Capacity Utilization is an economic indicator that measures the percentage of an economy’s industrial capacity being used in the production of goods and services.
By monitoring changes in capacity utilization, you can gain insights into the overall health of the economy, the efficiency of resource allocation, and the potential for inflationary pressures.
What is Capacity Utilization?
Capacity Utilization is a measure of a nation’s industrial capacity and how much of it is being used.
It is calculated by dividing the actual output of an economy by its potential output, then multiplying the result by 100 to express the figure as a percentage.
The potential output is the maximum level of output an economy can sustain without generating inflationary pressures.
There are three main sectors that contribute to capacity utilization:
- Manufacturing: This sector includes the production of durable and nondurable goods, such as vehicles, machinery, and consumer goods.
- Mining: This sector encompasses the extraction of minerals, ores, and other natural resources.
- Utilities: This sector covers the production of electricity, gas, and water.
Capacity Utilization is often used alongside other economic indicators, such as Industrial Production, which measures the real output of various sectors within an economy.
How to Read Capacity Utilization
Capacity Utilization is typically presented as a seasonally adjusted monthly percentage, allowing for easy comparison of trends over time.
A capacity utilization percentage of 85% or more can also be considered a signal for imminent inflation, but the inherent difficulty of measuring industrial capacity implies that this measure shouldn’t be exclusively relied on.

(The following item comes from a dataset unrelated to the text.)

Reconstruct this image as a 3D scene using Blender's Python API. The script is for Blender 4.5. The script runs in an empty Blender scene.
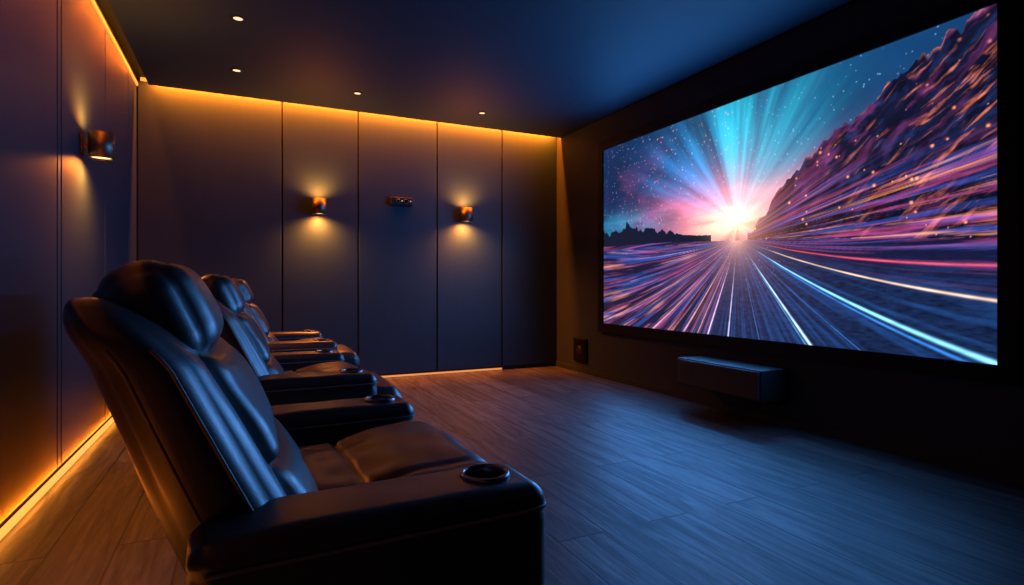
import bpy, bmesh, math, random
import numpy as np
from mathutils import Vector, Matrix, noise
random.seed(4)
S = bpy.context.scene
COL = S.collection
S.view_settings.view_transform = 'Standard'

# ------------------------------------------------------------------ helpers
def link(name, me, mat, parent=None):
    o = bpy.data.objects.new(name, me)
    COL.objects.link(o)
    if mat: me.materials.append(mat)
    if parent: o.parent = parent
    return o

def tag(o, label, cat, group=None):
    o['label'] = label; o['category'] = cat
    if group: o['group'] = group
    return o

def thing(name, label, cat, loc=(0,0,0), rotz=0, group=None):
    o = bpy.data.objects.new(name, None); COL.objects.link(o)
    o.empty_display_size = .1
    o.location = loc; o.rotation_euler = (0,0,rotz)
    return tag(o, label, cat, group)

def copy_tree(o, parent=None):
    c = o.copy(); COL.objects.link(c)
    if parent: c.parent = parent
    for ch in list(o.children): copy_tree(ch, c)
    return c

def finish(bm, smooth=False):
    bmesh.ops.recalc_face_normals(bm, faces=bm.faces[:])
    me = bpy.data.meshes.new('m'); bm.to_mesh(me); bm.free()
    if smooth:
        me.polygons.foreach_set('use_smooth', [True]*len(me.polygons))
    return me

def add_box(bm, x0,x1,y0,y1,z0,z1):
    vs = [bm.verts.new((x,y,z)) for x in (x0,x1) for y in (y0,y1) for z in (z0,z1)]
    for f in ((0,1,3,2),(4,6,7,5),(0,4,5,1),(2,3,7,6),(0,2,6,4),(1,5,7,3)):
        bm.faces.new([vs[i] for i in f])

def boxmesh(*boxes, bevel=0, seg=2):
    bm = bmesh.new()
    for b in boxes: add_box(bm, *b)
    bmesh.ops.recalc_face_normals(bm, faces=bm.faces[:])
    if bevel:
        bmesh.ops.bevel(bm, geom=bm.edges[:], offset=bevel, segments=seg, affect='EDGES', profile=.5)
    return finish(bm)

def add_lathe(bm, prof, seg=32, c=(0,0,0)):
    rings = []
    for r, z in prof:
        if r < 1e-6: rings.append([bm.verts.new((c[0], c[1], c[2]+z))])
        else: rings.append([bm.verts.new((c[0]+r*math.cos(2*math.pi*i/seg), c[1]+r*math.sin(2*math.pi*i/seg), c[2]+z)) for i in range(seg)])
    for a, b in zip(rings, rings[1:]):
        for i in range(seg):
            j = (i+1) % seg
            if len(a)==1 and len(b)==1: continue
            if len(a)==1: bm.faces.new((a[0], b[i], b[j]))
            elif len(b)==1: bm.faces.new((a[i], a[j], b[0]))
            else: bm.faces.new((a[i], a[j], b[j], b[i]))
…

When analyzing the report, it is essential to consider factors such as:
- Sector performance: The index can be broken down by sector, allowing for a more in-depth analysis of specific industries and their performance relative to the overall economy.
- Cyclical trends: Capacity Utilization can be subject to cyclical fluctuations, so it is often helpful to examine longer-term trends or moving averages to gain a better understanding of the underlying dynamics of the economy.
- External factors: Global economic conditions, trade policies, and other external factors can significantly influence capacity utilization, so it is essential to consider these factors when interpreting the data.
Why is Capacity Utilization important?
Capacity Utilization is important for several reasons:
- Economic Health: Changes in capacity utilization can signal shifts in the overall health of an economy, as increased utilization typically indicates strong demand for goods and services, while decreased utilization may signify economic weakness.
- Inflationary Pressures: High levels of capacity utilization can lead to increased inflationary pressures as businesses may raise prices due to limited spare capacity and increased production costs.
- Investment Decisions: Investors and businesses can use capacity utilization data to identify trends and assess the performance of specific industries, guiding investment decisions and resource allocation.
Who publishes the Capacity Utilization data?
Capacity Utilization data is published by the Federal Reserve in the United States and by various other national statistical agencies in other countries.
Data is collected through surveys and other sources, such as production and shipment records from factories, mines, and utilities.
When is Capacity Utilization data released?
Capacity Utilization data is released monthly, typically around the middle of the month following the reporting period.
The data is available on the Federal Reserve’s website, as well as through various financial news outlets and data providers.